Will the fourth time be the charm? The Supreme Court has granted cert in a challenge to the forced payment of union dues by non-members, a dispute that the court has failed to resolve three times in the past. As one of the first actions the high court took on its return from recess, they agreed to hear arguments on Janus v AFSCME, and the new composition promises a resolution to the question — one way or another:
The Supreme Court agreed Thursday to hear a challenge to the so-called “fair share” fees public employee unions collect from non-members, posing a major threat to organized labor.
Unlike the past three times the court has considered similar cases, its five-member conservative majority appears poised to rule that workers opposed to union representation cannot be forced to pay for collective bargaining and other benefits.
The new case comes from Illinois and raises the same issues as a California case on which the court deadlocked, 4-4, following the death of conservative Justice Antonin Scalia in 2016.
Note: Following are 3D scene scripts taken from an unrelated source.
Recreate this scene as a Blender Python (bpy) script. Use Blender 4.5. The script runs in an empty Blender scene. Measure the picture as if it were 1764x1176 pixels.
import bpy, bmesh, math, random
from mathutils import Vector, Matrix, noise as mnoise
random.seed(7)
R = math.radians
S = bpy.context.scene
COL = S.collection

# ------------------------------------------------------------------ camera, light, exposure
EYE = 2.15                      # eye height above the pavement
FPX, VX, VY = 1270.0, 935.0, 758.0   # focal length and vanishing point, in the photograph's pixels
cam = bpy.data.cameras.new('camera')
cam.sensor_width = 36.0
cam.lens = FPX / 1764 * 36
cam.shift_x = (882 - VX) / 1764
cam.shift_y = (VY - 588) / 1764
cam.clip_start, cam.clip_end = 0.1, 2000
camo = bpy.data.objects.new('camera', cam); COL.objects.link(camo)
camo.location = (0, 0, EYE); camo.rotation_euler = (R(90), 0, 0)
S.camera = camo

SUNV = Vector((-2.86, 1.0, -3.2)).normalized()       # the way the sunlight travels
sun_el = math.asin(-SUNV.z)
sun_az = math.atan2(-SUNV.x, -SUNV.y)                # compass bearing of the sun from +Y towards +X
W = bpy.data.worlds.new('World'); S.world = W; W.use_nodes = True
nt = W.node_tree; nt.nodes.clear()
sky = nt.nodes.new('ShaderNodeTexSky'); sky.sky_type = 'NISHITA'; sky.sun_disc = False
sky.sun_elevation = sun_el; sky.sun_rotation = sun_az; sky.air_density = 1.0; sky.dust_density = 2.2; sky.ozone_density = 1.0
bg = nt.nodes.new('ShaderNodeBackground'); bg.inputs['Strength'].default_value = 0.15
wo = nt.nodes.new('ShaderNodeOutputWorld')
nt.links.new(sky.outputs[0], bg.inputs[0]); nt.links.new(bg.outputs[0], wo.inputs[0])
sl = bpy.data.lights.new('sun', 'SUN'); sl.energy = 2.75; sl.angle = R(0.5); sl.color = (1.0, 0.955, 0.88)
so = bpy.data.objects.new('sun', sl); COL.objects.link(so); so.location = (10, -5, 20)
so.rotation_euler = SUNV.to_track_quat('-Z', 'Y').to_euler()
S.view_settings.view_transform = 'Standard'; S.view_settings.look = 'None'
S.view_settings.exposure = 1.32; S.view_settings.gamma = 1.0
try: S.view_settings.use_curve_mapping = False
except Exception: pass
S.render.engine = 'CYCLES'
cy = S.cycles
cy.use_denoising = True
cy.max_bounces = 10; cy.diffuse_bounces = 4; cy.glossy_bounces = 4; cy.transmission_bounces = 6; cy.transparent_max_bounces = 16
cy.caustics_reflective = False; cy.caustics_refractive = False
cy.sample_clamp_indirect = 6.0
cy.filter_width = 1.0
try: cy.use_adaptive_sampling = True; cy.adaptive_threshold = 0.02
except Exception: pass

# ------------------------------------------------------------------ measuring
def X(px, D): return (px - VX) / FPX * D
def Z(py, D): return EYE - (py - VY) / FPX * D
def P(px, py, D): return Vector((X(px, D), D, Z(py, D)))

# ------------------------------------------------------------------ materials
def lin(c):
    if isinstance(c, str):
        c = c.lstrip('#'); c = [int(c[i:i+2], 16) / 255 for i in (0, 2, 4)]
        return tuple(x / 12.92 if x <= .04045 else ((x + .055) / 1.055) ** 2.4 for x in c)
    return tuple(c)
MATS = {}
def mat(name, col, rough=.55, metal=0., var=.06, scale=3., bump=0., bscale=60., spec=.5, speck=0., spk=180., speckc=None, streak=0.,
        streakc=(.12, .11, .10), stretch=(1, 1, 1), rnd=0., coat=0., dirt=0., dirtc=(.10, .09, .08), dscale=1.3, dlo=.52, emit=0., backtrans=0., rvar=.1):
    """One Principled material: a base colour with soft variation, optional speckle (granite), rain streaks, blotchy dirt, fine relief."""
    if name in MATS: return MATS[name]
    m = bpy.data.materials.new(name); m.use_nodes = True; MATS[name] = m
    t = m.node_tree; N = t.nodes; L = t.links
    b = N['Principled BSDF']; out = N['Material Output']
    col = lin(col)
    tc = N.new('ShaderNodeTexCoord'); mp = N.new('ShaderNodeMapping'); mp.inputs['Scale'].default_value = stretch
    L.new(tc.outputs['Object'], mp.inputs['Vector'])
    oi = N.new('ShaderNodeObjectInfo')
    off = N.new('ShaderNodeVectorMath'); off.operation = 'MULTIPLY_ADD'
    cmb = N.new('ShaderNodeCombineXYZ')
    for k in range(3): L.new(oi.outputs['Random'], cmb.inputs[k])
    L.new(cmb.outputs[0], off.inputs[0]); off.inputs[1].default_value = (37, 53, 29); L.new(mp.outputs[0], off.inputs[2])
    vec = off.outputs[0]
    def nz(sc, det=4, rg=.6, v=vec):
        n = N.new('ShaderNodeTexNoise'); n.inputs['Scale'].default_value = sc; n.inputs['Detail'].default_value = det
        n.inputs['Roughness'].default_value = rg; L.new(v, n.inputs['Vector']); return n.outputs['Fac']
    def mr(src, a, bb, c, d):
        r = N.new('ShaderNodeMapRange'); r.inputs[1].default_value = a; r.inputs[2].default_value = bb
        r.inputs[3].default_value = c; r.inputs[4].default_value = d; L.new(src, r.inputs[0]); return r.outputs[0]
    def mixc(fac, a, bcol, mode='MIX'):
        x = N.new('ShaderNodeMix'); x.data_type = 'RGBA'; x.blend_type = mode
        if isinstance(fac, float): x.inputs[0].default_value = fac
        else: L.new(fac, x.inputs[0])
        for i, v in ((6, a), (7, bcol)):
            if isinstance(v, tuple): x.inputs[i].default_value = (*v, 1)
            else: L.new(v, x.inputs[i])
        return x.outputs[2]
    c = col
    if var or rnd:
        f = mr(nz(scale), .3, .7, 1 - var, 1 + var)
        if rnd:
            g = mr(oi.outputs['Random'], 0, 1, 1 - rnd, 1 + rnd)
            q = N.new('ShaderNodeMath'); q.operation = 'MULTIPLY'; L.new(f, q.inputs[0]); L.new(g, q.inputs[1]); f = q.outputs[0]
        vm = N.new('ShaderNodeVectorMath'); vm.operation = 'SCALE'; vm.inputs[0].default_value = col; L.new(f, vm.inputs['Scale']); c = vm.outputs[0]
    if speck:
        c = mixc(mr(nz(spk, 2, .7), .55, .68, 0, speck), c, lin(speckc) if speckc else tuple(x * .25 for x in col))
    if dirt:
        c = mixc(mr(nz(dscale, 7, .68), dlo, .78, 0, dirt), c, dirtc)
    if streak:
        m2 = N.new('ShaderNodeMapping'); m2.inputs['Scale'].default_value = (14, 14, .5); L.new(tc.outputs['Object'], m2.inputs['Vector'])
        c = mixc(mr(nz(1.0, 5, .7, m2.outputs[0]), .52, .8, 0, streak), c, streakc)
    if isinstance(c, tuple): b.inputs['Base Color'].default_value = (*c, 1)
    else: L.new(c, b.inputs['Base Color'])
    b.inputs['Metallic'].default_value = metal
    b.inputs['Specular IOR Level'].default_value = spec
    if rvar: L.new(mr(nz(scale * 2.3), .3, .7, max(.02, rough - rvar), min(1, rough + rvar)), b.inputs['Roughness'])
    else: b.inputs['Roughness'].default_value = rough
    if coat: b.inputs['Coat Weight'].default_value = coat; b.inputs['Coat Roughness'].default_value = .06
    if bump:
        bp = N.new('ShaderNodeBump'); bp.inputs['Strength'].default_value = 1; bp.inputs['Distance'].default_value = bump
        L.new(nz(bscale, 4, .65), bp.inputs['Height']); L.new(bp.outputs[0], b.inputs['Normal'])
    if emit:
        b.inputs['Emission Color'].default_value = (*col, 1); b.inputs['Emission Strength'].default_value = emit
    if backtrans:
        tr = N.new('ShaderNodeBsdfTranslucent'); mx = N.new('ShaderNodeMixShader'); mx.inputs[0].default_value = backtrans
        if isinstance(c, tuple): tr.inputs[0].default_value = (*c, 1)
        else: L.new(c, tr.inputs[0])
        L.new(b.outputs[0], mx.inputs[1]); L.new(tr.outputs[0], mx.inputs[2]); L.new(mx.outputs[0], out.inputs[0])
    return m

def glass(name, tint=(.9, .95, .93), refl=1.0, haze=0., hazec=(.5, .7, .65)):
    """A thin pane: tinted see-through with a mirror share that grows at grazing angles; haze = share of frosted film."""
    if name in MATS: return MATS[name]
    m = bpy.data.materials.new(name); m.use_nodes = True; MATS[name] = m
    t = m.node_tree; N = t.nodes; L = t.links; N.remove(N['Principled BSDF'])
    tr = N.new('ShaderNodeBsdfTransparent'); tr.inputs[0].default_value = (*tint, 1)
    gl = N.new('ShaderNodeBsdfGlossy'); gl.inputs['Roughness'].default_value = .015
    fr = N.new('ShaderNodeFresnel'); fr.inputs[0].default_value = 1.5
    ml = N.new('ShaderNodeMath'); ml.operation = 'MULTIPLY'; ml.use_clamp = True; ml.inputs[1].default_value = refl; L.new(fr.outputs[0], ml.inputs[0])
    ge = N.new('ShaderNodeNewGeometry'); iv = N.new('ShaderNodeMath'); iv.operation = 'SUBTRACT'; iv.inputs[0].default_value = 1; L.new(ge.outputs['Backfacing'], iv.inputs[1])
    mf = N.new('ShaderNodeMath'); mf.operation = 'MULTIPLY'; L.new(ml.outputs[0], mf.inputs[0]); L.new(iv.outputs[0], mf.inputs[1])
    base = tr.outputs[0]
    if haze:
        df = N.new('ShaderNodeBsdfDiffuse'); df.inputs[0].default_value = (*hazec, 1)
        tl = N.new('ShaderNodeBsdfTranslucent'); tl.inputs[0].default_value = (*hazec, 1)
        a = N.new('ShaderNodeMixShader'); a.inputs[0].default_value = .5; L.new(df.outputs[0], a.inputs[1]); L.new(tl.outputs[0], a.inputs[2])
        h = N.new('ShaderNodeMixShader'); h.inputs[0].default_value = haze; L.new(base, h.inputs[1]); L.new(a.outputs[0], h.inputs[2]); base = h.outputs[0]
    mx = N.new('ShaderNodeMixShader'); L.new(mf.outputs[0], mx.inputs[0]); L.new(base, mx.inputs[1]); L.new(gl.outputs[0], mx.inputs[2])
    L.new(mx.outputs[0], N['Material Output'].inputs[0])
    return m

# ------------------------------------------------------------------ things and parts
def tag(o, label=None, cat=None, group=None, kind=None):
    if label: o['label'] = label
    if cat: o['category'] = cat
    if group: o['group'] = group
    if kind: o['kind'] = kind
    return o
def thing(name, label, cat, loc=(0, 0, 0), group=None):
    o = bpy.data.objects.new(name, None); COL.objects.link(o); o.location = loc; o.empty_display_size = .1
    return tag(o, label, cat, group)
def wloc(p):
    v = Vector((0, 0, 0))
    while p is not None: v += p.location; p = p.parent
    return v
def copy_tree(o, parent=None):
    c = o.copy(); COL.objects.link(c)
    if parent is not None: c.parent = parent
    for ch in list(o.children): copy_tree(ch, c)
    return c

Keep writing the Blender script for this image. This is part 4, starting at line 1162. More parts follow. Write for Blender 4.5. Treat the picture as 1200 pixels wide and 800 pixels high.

The case provides an almost perfect parallel to Friedrichs v California Teachers Association, the first case decided — or really not — after the death of Justice Antonin Scalia in 2016. Two months afterward, the court split 4-4 on a challenge to a lower-court ruling that kept forced union “fees” deductions in place for non-union workers. The split was announced “per curiam,” with no opinion attached, and the split kept the lower court’s order in place without any precedential weight for other circuits.
The new case involves the same issues, giving the Supreme Court another shot at a conclusion:
The Illinois case involves Mark Janus, a state employee who says Illinois law violates his free speech rights by requiring him to pay fees subsidizing a union he doesn’t support, the American Federation of State, County and Municipal Employees. About half the states have similar laws covering so-called “fair share” fees that cover bargaining costs for non-members.
Janus is seeking to overturn a 1977 Supreme Court case, Abood v. Detroit Board of Education, that said public workers who refuse to join a union can still be required to pay for bargaining costs, as long as the fees don’t go toward political purposes. The arrangement was supposed to prevent non-members from “free riding,” since the union has a legal duty to represent all workers.
Forbes’ Brian Miller says it will all come down to Gorsuch — and that’s a bad sign for the unions:
In his eleven years on the federal bench, Justice Gorsuch has not had an occasion to consider the free speech rights of public employees. He has, however, taken a strong position against compelled association.
In 2013, then Judge Gorsuch authored a concurring opinion in Burwell v. Hobby Lobby when that case was before the Tenth Circuit. That case was like Janus in one important way. The owners of Hobby Lobby and others – like the Little Sisters of the Poor – were told by the Obama administration to fund access to contraceptives through their insurance policies.
Much like Mark Janus is arguing that compelled union dues require him to support activities he disagrees with, Hobby Lobby argued that the Obama administration compelled them to violate the teachings of their faith by providing financial support for activities they fundamentally opposed.
Justice Gorsuch sided with the owners of Hobby Lobby. In a concurring opinion, he justified his decision by saying, “All of us face the problem of complicity. All of us must answer for ourselves whether and to what degree we are willing to be involved in the wrongdoing of others.”
That seems like a reach. There is a fundamental difference between religious belief and political ideology, one that Gorsuch intended to protect in his Hobby Lobby opinion. That doesn’t mean that Gorsuch would be likely to side with the unions — he’s probably much more inclined to go the other way — but the connection here seems pretty tenuous at best, and not all that predictive.
This does seem like a slam dunk to go 5-4, but … which way? Anthony Kennedy may have gone with the conservatives to get to the tie in Friedrichs, but who’s to say that wasn’t a strategy to force the issue to wait for a full nine-member panel for a precedential decision? Kennedy usually has an eye for stare decisis, and he’s not going to vote lightly to overturn Abood. On the other hand, Miller reminds us that it was Kennedy who sharply criticized the Abood fees during oral arguments in Friedrichs for making non-members “compelled riders” on the unions’ political agenda.
One thing we know for sure is that the court definitely wants to set precedent this time. The case will come up for argument in the winter, and it seems like a safe bet that the decision will probably come out near the end of the term as most controversial decisions do.